== Your instructions ==
Keep only the lines from the top of the listing through the one with "W.node_tree.nodes['Background'].inputs[1].default_value = 0.6", and reproduce them unaltered.

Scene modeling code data
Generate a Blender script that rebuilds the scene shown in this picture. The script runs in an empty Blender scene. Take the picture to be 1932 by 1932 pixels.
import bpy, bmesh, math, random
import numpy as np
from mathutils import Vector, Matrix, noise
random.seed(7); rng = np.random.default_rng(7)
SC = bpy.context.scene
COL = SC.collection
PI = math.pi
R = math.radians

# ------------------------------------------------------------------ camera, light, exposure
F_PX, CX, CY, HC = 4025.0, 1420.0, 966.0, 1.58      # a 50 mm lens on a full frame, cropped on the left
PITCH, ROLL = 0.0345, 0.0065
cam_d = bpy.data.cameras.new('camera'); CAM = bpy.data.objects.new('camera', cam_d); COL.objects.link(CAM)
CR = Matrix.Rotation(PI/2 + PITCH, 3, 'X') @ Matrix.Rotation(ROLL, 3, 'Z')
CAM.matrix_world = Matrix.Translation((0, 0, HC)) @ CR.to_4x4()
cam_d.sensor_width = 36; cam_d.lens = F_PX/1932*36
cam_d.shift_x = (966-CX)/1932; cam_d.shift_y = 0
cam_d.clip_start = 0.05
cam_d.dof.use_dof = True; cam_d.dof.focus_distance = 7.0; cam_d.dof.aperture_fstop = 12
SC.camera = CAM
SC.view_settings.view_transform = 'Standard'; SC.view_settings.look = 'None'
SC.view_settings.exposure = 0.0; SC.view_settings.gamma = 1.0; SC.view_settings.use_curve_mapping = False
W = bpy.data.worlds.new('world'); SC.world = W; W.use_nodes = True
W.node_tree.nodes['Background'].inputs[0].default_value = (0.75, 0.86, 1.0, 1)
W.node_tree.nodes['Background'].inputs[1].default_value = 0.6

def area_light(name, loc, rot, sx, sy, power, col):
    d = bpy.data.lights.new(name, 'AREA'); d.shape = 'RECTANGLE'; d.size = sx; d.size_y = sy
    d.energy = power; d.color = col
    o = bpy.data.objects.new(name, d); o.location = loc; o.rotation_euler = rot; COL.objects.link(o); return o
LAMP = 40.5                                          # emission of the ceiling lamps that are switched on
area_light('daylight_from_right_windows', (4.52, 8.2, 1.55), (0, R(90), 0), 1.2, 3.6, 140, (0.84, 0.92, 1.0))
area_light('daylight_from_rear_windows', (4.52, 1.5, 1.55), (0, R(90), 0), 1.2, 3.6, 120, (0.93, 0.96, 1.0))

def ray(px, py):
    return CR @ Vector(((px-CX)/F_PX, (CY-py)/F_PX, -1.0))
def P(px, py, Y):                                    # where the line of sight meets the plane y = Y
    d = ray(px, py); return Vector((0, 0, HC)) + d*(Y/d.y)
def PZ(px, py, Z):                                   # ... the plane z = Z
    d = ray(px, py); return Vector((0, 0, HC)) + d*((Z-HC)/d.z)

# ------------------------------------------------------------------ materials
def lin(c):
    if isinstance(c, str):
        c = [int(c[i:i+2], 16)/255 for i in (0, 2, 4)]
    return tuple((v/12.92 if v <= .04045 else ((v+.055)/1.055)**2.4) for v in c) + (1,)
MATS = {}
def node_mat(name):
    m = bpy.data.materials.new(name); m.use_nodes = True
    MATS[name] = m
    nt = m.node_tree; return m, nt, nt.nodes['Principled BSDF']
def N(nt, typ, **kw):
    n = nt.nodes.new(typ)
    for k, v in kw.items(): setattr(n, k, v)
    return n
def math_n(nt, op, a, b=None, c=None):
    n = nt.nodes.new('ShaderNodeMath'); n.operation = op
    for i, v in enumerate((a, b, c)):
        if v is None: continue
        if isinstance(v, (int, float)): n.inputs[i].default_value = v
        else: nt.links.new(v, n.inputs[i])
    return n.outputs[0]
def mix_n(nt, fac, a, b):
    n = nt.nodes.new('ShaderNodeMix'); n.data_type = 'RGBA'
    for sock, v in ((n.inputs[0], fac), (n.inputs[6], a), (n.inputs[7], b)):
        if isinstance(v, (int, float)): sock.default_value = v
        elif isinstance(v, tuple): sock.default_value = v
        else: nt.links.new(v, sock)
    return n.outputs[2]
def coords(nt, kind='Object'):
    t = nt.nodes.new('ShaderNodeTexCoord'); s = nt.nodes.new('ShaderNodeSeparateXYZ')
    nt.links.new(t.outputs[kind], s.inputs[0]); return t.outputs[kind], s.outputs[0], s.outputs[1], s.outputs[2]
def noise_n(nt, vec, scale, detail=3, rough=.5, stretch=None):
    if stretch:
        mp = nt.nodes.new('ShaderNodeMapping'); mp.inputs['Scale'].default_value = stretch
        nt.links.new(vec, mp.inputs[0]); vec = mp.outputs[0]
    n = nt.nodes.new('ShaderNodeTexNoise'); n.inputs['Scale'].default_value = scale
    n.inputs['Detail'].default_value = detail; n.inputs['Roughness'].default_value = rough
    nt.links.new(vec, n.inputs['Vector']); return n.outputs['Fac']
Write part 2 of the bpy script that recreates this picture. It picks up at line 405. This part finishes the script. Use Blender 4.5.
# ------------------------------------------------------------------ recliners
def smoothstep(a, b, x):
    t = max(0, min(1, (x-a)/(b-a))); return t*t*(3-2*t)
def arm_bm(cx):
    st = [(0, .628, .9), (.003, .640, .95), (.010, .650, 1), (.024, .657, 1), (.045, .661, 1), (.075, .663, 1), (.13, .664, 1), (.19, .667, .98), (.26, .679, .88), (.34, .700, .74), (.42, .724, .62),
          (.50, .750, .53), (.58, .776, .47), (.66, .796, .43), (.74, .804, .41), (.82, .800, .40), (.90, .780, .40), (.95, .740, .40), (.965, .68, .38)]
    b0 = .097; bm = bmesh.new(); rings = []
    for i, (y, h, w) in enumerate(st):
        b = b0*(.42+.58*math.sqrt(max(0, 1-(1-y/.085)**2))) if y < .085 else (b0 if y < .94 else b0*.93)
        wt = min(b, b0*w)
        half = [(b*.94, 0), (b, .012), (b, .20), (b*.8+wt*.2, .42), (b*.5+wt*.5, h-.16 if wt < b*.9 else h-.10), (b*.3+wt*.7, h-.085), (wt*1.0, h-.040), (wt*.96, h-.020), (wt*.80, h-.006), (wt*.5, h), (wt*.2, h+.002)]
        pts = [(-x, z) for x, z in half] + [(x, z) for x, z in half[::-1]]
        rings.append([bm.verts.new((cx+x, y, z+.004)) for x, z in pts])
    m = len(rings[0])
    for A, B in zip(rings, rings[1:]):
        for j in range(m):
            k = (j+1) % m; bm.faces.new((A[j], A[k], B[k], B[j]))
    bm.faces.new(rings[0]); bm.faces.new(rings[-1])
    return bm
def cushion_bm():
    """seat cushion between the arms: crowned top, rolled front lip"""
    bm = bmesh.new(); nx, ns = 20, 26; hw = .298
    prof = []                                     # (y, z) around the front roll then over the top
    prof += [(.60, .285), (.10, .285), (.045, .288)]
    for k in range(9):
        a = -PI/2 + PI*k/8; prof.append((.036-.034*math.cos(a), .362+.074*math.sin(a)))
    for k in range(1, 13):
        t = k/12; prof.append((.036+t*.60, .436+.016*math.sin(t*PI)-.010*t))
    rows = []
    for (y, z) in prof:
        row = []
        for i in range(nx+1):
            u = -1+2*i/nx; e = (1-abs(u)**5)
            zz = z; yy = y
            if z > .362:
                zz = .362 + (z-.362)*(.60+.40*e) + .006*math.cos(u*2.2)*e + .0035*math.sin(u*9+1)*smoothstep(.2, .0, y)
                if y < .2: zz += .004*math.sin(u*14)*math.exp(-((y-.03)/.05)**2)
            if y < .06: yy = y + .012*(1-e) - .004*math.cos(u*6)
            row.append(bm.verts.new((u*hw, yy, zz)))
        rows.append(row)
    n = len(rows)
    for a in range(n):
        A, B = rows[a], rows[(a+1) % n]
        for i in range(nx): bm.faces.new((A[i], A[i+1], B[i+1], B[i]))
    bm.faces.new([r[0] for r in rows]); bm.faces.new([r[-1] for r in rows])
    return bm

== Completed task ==
Generate a Blender script that rebuilds the scene shown in this picture. The script runs in an empty Blender scene. Take the picture to be 1932 by 1932 pixels.
import bpy, bmesh, math, random
import numpy as np
from mathutils import Vector, Matrix, noise
random.seed(7); rng = np.random.default_rng(7)
SC = bpy.context.scene
COL = SC.collection
PI = math.pi
R = math.radians

# ------------------------------------------------------------------ camera, light, exposure
F_PX, CX, CY, HC = 4025.0, 1420.0, 966.0, 1.58      # a 50 mm lens on a full frame, cropped on the left
PITCH, ROLL = 0.0345, 0.0065
cam_d = bpy.data.cameras.new('camera'); CAM = bpy.data.objects.new('camera', cam_d); COL.objects.link(CAM)
CR = Matrix.Rotation(PI/2 + PITCH, 3, 'X') @ Matrix.Rotation(ROLL, 3, 'Z')
CAM.matrix_world = Matrix.Translation((0, 0, HC)) @ CR.to_4x4()
cam_d.sensor_width = 36; cam_d.lens = F_PX/1932*36
cam_d.shift_x = (966-CX)/1932; cam_d.shift_y = 0
cam_d.clip_start = 0.05
cam_d.dof.use_dof = True; cam_d.dof.focus_distance = 7.0; cam_d.dof.aperture_fstop = 12
SC.camera = CAM
SC.view_settings.view_transform = 'Standard'; SC.view_settings.look = 'None'
SC.view_settings.exposure = 0.0; SC.view_settings.gamma = 1.0; SC.view_settings.use_curve_mapping = False
W = bpy.data.worlds.new('world'); SC.world = W; W.use_nodes = True
W.node_tree.nodes['Background'].inputs[0].default_value = (0.75, 0.86, 1.0, 1)
W.node_tree.nodes['Background'].inputs[1].default_value = 0.6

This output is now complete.